Monday, February 9, 2015

Gett: The Trial of Viviane Amsalem











Gett: The Trial of Viviane Amsalem is part of a recent spate of excellent films about—and often by—Israeli women, including Zero Motivation, S#x Acts, and Jellyfish. But while those others feature situations that could easily have played out in any industrialized Western nation, Gett's Viviane Amsalem (Ronit Elkabetz) is trapped by misogynistic religious laws that feel shockingly archaic.

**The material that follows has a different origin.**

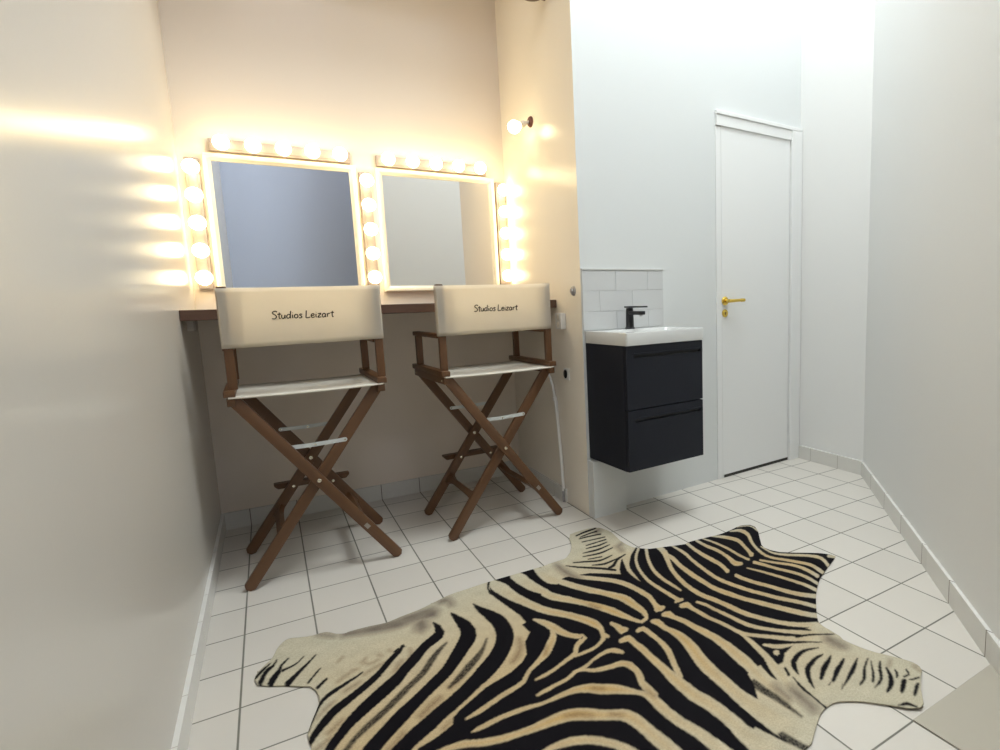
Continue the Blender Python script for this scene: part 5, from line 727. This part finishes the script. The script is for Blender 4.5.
 ("B","1197,-2379 1199,-2386 1202,-2393 1204,-2400 1206,-2407 1209,-2414 1211,-2420 1213,-2427 1215,-2433 1218,-2440 1220,-2448 1223,-2456 1225,-2465 1228,-2475 1231,-2485 1234,-2496 1237,-2508 1241,-2521 1245,-2534 1249,-2547 1252,-2560 1262,-2561 1269,-2555 1265,-2542 1262,-2529 1258,-2515 1255,-2502 1251,-2490 1248,-2479 1245,-2469 1242,-2459 1240,-2450 1238,-2441 1236,-2433 1234,-2426 1232,-2419 1231,-2412 1229,-2406 1228,-2398 1226,-2391 1224,-2384 1223,-2376 1221,-2369 1207,-2368"),
 ("D","1403,-2211 1395,-2226 1387,-2239 1391,-2243 1398,-2239 1405,-2226 1412,-2211 1409,-2209"),
 ("D","1393,-2251 1389,-2262 1384,-2273 1380,-2283 1377,-2294 1375,-2303 1375,-2313 1375,-2321 1374,-2329 1373,-2338 1372,-2346 1371,-2354 1370,-2362 1369,-2371 1368,-2380 1372,-2381 1375,-2378 1376,-2369 1377,-2360 1378,-2352 1379,-2344 1379,-2337 1380,-2328 1382,-2320 1383,-2310 1385,-2301 1387,-2291 1389,-2282 1391,-2272 1394,-2261 1397,-2251 1395,-2250"),
 ("D","1561,-2203 1551,-2199 1542,-2194 1532,-2190 1523,-2186 1510,-2184 1497,-2184 1483,-2186 1462,-2192 1441,-2202 1428,-2216 1421,-2228 1417,-2240 1414,-2251 1416,-2253 1420,-2251 1428,-2239 1437,-2229 1444,-2220 1450,-2215 1462,-2209 1479,-2202 1490,-2200 1502,-2197 1514,-2197 1525,-2198 1535,-2201 1546,-2204 1557,-2207 1560,-2205"),
 ("D","1545,-2229 1534,-2228 1522,-2226 1509,-2227 1492,-2230 1474,-2234 1455,-2242 1440,-2253 1429,-2265 1420,-2277 1413,-2289 1408,-2301 1404,-2313 1405,-2314 1407,-2313 1416,-2301 1425,-2290 1434,-2279 1444,-2270 1453,-2261 1462,-2255 1473,-2250 1489,-2245 1504,-2240 1517,-2237 1529,-2236 1542,-2234 1546,-2231"),
 ("D","1558,-2246 1534,-2253 1523,-2256 1509,-2260 1493,-2266 1477,-2275 1462,-2285 1448,-2295 1446,-2301 1453,-2302 1468,-2295 1483,-2287 1497,-2281 1509,-2276 1523,-2270 1536,-2264 1559,-2249 1560,-2246"),
 ("D","1575,-2275 1561,-2279 1547,-2283 1522,-2290 1509,-2296 1496,-2303 1482,-2311 1469,-2317 1465,-2324 1471,-2326 1485,-2320 1499,-2315 1513,-2309 1523,-2305 1548,-2295 1562,-2288 1575,-2281 1578,-2277"),
 ("D","1608,-2296 1593,-2301 1580,-2306 1566,-2311 1551,-2316 1537,-2322 1523,-2328 1508,-2335 1493,-2341 1479,-2347 1477,-2350 1479,-2351 1494,-2347 1509,-2343 1524,-2338 1539,-2334 1553,-2329 1568,-2322 1582,-2315 1595,-2307 1609,-2300 1611,-2297"),
 ("D","1632,-2313 1616,-2319 1600,-2326 1584,-2333 1568,-2342 1554,-2352 1543,-2359 1529,-2364 1515,-2369 1512,-2371 1513,-2373 1528,-2372 1546,-2367 1561,-2358 1575,-2348 1588,-2339 1602,-2331 1617,-2324 1633,-2316 1634,-2314"),
 ("D","1626,-2327 1615,-2336 1603,-2344 1593,-2353 1583,-2360 1572,-2368 1561,-2375 1551,-2381 1550,-2386 1556,-2385 1567,-2379 1578,-2372 1590,-2363 1599,-2355 1609,-2346 1619,-2337 1629,-2328 1629,-2326"),
 ("D","1646,-2340 1634,-2347 1621,-2354 1609,-2362 1597,-2372 1586,-2381 1576,-2387 1565,-2391 1552,-2395 1538,-2398 1535,-2401 1537,-2402 1550,-2401 1565,-2399 1580,-2394 1595,-2385 1607,-2376 1617,-2367 1628,-2359 1639,-2351 1650,-2343 1651,-2340"),
 ("D","1633,-2367 1624,-2376 1615,-2385 1606,-2393 1595,-2401 1584,-2408 1575,-2413 1562,-2419 1548,-2424 1543,-2429 1546,-2432 1562,-2430 1581,-2425 1596,-2416 1608,-2406 1619,-2396 1627,-2386 1633,-2377 1639,-2368 1637,-2366"),
 ("D","1617,-2425 1605,-2430 1592,-2436 1581,-2442 1570,-2449 1568,-2455 1576,-2456 1589,-2451 1601,-2446 1613,-2440 1625,-2434 1628,-2426"),
 ("D","1635,-2455 1621,-2459 1608,-2464 1595,-2470 1584,-2476 1582,-2480 1587,-2481 1600,-2477 1612,-2473 1624,-2467 1637,-2461 1640,-2457"),
 ("D","1644,-2387 1628,-2401 1614,-2410 1614,-2413 1619,-2413 1636,-2404 1649,-2388 1648,-2386"),
 ("D","1668,-2404 1659,-2414 1655,-2419 1636,-2418 1631,-2421 1631,-2424 1653,-2426 1667,-2415 1674,-2404 1672,-2403"),
 ("D","1667,-2442 1655,-2440 1645,-2439 1633,-2435 1631,-2436 1630,-2438 1639,-2444 1650,-2446 1662,-2447 1667,-2445"),
 ("b","1674,-2353 1659,-2361 1643,-2369 1642,-2372 1646,-2372 1661,-2364 1676,-2356 1677,-2354"),
 ("b","1698,-2408 1694,-2419 1690,-2431 1693,-2432 1698,-2429 1705,-2418 1712,-2406 1706,-2404"),
 ("D","1522,-2474 1531,-2479 1539,-2484 1544,-2489 1548,-2496 1553,-2504 1556,-2504 1559,-2502 1556,-2493 1554,-2485 1550,-2478 1538,-2474 1524,-2472 1522,-2473"),
 ("D","1464,-2319 1448,-2324 1446,-2326 1448,-2327 1464,-2321 1465,-2319"),
 ("D","1481,-2343 1462,-2353 1461,-2356 1464,-2356 1482,-2345 1483,-2343"),
 ("b","836,-1654 831,-1674 825,-1691 818,-1702 808,-1714 800,-1723 789,-1735 779,-1745 776,-1756 782,-1761 793,-1756 806,-1746 817,-1734 828,-1719 838,-1701 845,-1677 848,-1654 844,-1647"),
 ("b","891,-1737 883,-1755 875,-1773 876,-1779 881,-1777 890,-1760 898,-1742 897,-1735"),
 ("b","567,-1777 558,-1781 549,-1785 541,-1790 532,-1795 524,-1801 517,-1807 509,-1813 502,-1819 501,-1831 507,-1837 514,-1832 522,-1827 530,-1823 537,-1817 545,-1811 553,-1805 562,-1799 570,-1792 572,-1782"),
 ("b","635,-1732 625,-1738 616,-1743 606,-1749 597,-1754 595,-1765 600,-1770 609,-1764 618,-1758 627,-1751 637,-1745 638,-1737"),
 ("b","563,-1884 556,-1889 549,-1894 542,-1899 541,-1903 544,-1906 551,-1901 558,-1897 565,-1893 566,-1887"),
 ("b","810,-2037 817,-2041 824,-2044 831,-2048 837,-2052 843,-2055 849,-2060 855,-2064 861,-2068 867,-2073 872,-2070 872,-2064 867,-2059 862,-2053 857,-2047 850,-2042 843,-2038 836,-2035 829,-2032 821,-2030 814,-2027 810,-2031"),
 ("b","916,-1985 923,-1990 929,-1995 935,-2000 942,-2005 947,-2002 948,-1995 942,-1990 935,-1985 929,-1980 922,-1975 917,-1979"),
 ("b","907,-2094 913,-2099 918,-2104 924,-2109 930,-2113 935,-2111 936,-2105 930,-2100 924,-2095 919,-2090 913,-2085 908,-2088"),
 ("b","1031,-2075 1032,-2085 1033,-2096 1034,-2106 1039,-2107 1044,-2101 1042,-2091 1040,-2081 1039,-2071 1034,-2070"),
 ("b","1111,-1621 1118,-1633 1124,-1645 1130,-1657 1137,-1653 1141,-1643 1135,-1631 1129,-1619 1123,-1607 1115,-1610"),
 ("b","457,-1855 451,-1860 446,-1865 440,-1870 432,-1876 425,-1883 417,-1889 408,-1897 399,-1905 389,-1913 379,-1922 367,-1932 356,-1942 345,-1951 334,-1960 334,-1968 339,-1972 349,-1962 361,-1953 372,-1943 383,-1934 394,-1925 403,-1917 413,-1909 421,-1902 429,-1895 437,-1889 444,-1883 450,-1878 456,-1873 461,-1868 462,-1859"),
 ("g","379,-1331 389,-1335 399,-1338 409,-1342 419,-1346 429,-1349 439,-1353 450,-1357 460,-1361 470,-1365 481,-1368 491,-1371 501,-1374 511,-1376 521,-1378 532,-1379 543,-1380 554,-1379 566,-1377 576,-1376 586,-1375 597,-1376 607,-1377 617,-1378 627,-1379 639,-1380 650,-1381 662,-1382 678,-1347 671,-1308 659,-1307 647,-1306 634,-1306 624,-1306 613,-1307 602,-1308 590,-1310 579,-1311 568,-1312 556,-1313 545,-1314 535,-1315 525,-1315 515,-1314 505,-1313 494,-1312 484,-1311 474,-1310 463,-1309 452,-1307 442,-1306 431,-1305 421,-1304 410,-1303 400,-1302 389,-1300 379,-1299 374,-1314"),
 ("g","596,-1449 605,-1442 614,-1435 623,-1427 631,-1382 614,-1357 605,-1365 596,-1373 587,-1381 579,-1425"),
 ("g","684,-1308 696,-1312 707,-1316 709,-1314 714,-1342 726,-1345 734,-1322 731,-1280 715,-1269 702,-1271 689,-1272 681,-1290"),
 ("g","1143,-1280 1141,-1309 1140,-1337 1141,-1356 1143,-1375 1147,-1393 1154,-1409 1163,-1423 1171,-1436 1179,-1432 1185,-1419 1181,-1399 1178,-1380 1175,-1361 1173,-1344 1171,-1326 1169,-1310 1166,-1286 1163,-1263 1153,-1262"),
 ("g","1473,-1249 1432,-1270 1425,-1324 1432,-1326 1442,-1313 1449,-1282 1466,-1274 1476,-1258"),
 ("g","1600,-2193 1599,-2205 1598,-2217 1599,-2228 1603,-2237 1608,-2245 1614,-2253 1627,-2252 1637,-2242 1637,-2231 1638,-2221 1637,-2210 1635,-2200 1632,-2190 1629,-2180 1614,-2180"),
 ("g","1340,-2281 1339,-2289 1338,-2298 1337,-2306 1336,-2314 1334,-2323 1333,-2332 1332,-2341 1330,-2350 1329,-2360 1328,-2369 1342,-2374 1359,-2362 1360,-2353 1362,-2344 1364,-2334 1365,-2324 1367,-2315 1367,-2306 1368,-2297 1368,-2289 1369,-2280 1369,-2272 1355,-2268"),
 ("g","1319,-2251 1317,-2263 1316,-2274 1315,-2285 1314,-2296 1313,-2307 1322,-2309 1331,-2302 1332,-2291 1333,-2280 1334,-2269 1336,-2257 1337,-2246 1328,-2244"),
 ("g","313,-1273 324,-1285 334,-1297 342,-1304 350,-1311 358,-1317 362,-1311 361,-1299 353,-1291 345,-1282 337,-1273 326,-1264 316,-1255 312,-1261"),
 ("g","1472,-1059 1441,-1073 1425,-1102 1431,-1119 1463,-1096 1476,-1072"),
]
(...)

After 30 years of marriage, all of them unhappy, Viviane is determined to divorce Elisha (Simon Abkarian), who she married when she was just 15 years old. But under the strictures of the Orthodox Jewish law that rules Jewish marriages in Israel, only a husband can end a marriage, and Elisha stubbornly refuses to grant her a get. The entire film takes place in or just outside the drab, claustrophobic rabbinical court where Viviane and her lawyer, Carmel Ben Tovim (Menashe Noy), return every few weeks for more than five years to argue her case. (Elisha doesn't even bother to show up much of the time). The courtroom's cramped, near-featureless air of bureaucratic stagnation becomes oppressive even for the audience, making it easy to identify with Viviane's growing hunger for freedom.

As the subtitle indicates, the subject may be her divorce, but it’s Viviane who’s actually on trial, continually poked and prodded by Elisha’s lawyer and the three often openly contemptuous rabbis for signs of being the “wayward woman” the lawyer labels her as. The judges appear to take offense at any woman who speaks her mind or fails to rein in her femininity, reprimanding Viviane for undoing the bun she usually wears in court and haranguing a spirited character witness who speaks freely about how hard women have it in Israel, chastising her for her lack of modesty and ignoring everything she says—including her testimony that Elisha is “intolerable.”

For the most part, the filmmakers document the proceedings in straightforward shots and reverse shots, cutting between the arrogant judges, the impassioned lawyers, the impassive Elisha, and Viviane’s barely contained pain and disdain. But two more interpretive scenes begin and end the film, both focusing our attention on Viviane’s point of view. In the first shot, the camera articulates Viviane’s invisibility to the men who’re deciding her fate by showing only Elisha, the lawyers, and the judges as they talk heatedly about her case for minutes before finally pulling back to include Viviane, who sits silently facing the judges, a voiceless yet vivid presence with her thick, dark hair and eyebrows, alabaster skin, regal features, and penetrating black eyes. The last scene focuses on just Viviane’s feet and ankles as she walks away from the courtroom and through another door. It’s unclear if she’s heading home, or maybe into another room to pay the heavy price Elisha has exacted from her. But whatever her destination, that tight focus leaves no doubt that she’s still trapped, denied the freedom she was begging for just moments before.